IDNEWSUPDATE.COM - Badan Anggaran Dewan Perwakilan Rakyat (Banggar DPR) RI memberikan peringatan tegas kepada para pelaku usaha mengenai kewajiban menerima pembayaran tunai dalam bentuk rupiah. Penjual atau merchant yang secara sengaja menolak pembayaran tunai rupiah dapat dikenakan sanksi pidana yang diatur dalam undang-undang.
Ketua Banggar DPR RI, Said Abdullah, menegaskan bahwa rupiah adalah alat pembayaran yang sah dan wajib diterima di seluruh penjuru Indonesia. Ketentuan ini secara eksplisit tercantum dalam Undang-Undang Nomor 7 Tahun 2011 tentang Mata Uang. "Sesuai undang-undang tersebut, rupiah adalah alat pembayaran yang sah dan berlaku di seluruh wilayah Indonesia. Oleh sebab itu, tidak diperkenankan bagi pihak manapun menolak penggunaan mata uang rupiah di dalam negeri," ujar Said dalam keterangannya di Jakarta, Sabtu (27/12/2025).

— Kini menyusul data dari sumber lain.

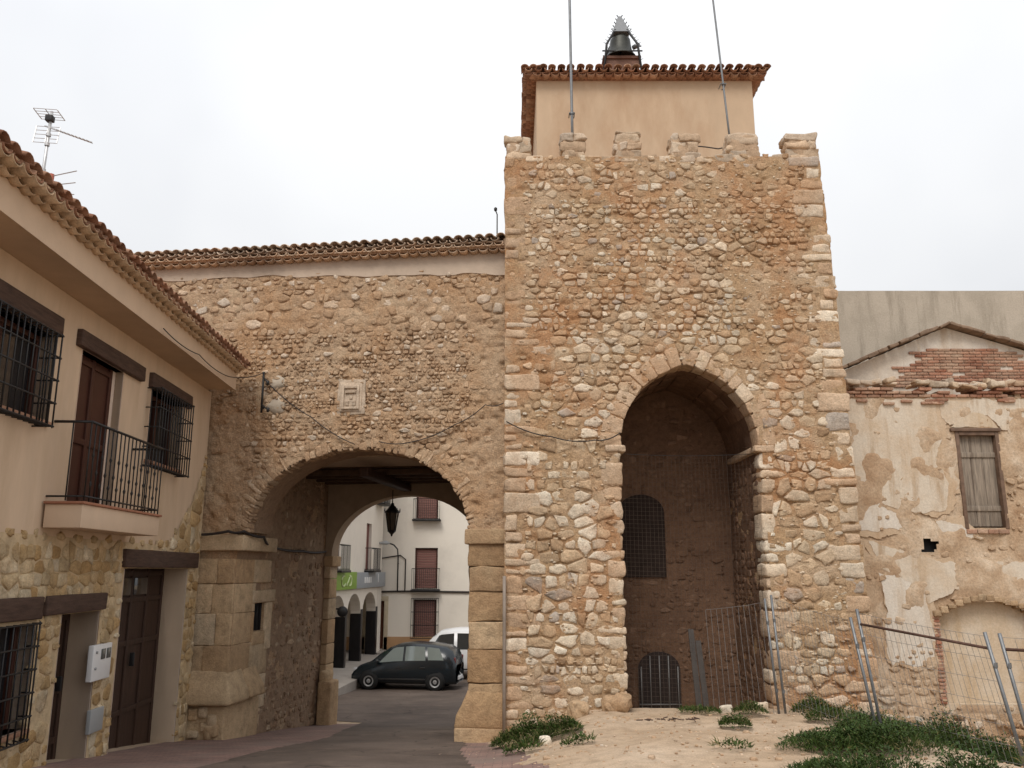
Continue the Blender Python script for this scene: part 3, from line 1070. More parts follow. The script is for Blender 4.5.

Pernyataan ini muncul sebagai respons terhadap sebuah video yang beredar luas di media sosial. Video tersebut menampilkan seorang konsumen lanjut usia yang ditolak pembayaran tunainya oleh sebuah toko roti, di mana toko tersebut hanya melayani transaksi melalui QRIS. Kejadian ini memicu perdebatan publik mengenai kepatuhan terhadap aturan pembayaran di Indonesia.
Said Abdullah menilai penting adanya peningkatan edukasi dari pemerintah dan DPR kepada masyarakat serta pelaku usaha agar tidak ada lagi penolakan pembayaran tunai rupiah. Menurutnya, persoalan ini bukan hanya sekadar masalah pelayanan, melainkan juga berpotensi menimbulkan konsekuensi hukum yang serius.
Dorongan untuk Edukasi dan Penegakan Aturan Pembayaran
Said Abdullah mendorong agar Bank Indonesia (BI) secara aktif mengedukasi masyarakat mengenai status rupiah sebagai mata uang nasional yang sah, meskipun tren transaksi digital semakin meningkat. "Penggunaan pembayaran nontunai kami dukung, tetapi jangan sampai menutup opsi pembayaran tunai. Selama belum ada revisi aturan, pembayaran tunai rupiah wajib diterima," tegasnya.
Ia menambahkan bahwa di banyak negara maju sekalipun, pembayaran tunai masih tetap dilayani sebagai opsi. Sebagai contoh, Singapura yang memiliki sistem cashless sangat maju, masih menerima pembayaran tunai hingga batas tertentu. Selain itu, kondisi geografis Indonesia yang belum sepenuhnya terjangkau jaringan internet dan tingkat literasi keuangan masyarakat yang masih relatif rendah juga menjadi alasan kuat mengapa opsi pembayaran tunai harus tetap tersedia.
"Oleh karena itu, BI perlu menekankan hal ini kepada para pelaku usaha dan menindak pihak yang menolak penggunaan rupiah sebagai mata uang nasional," pungkas Said.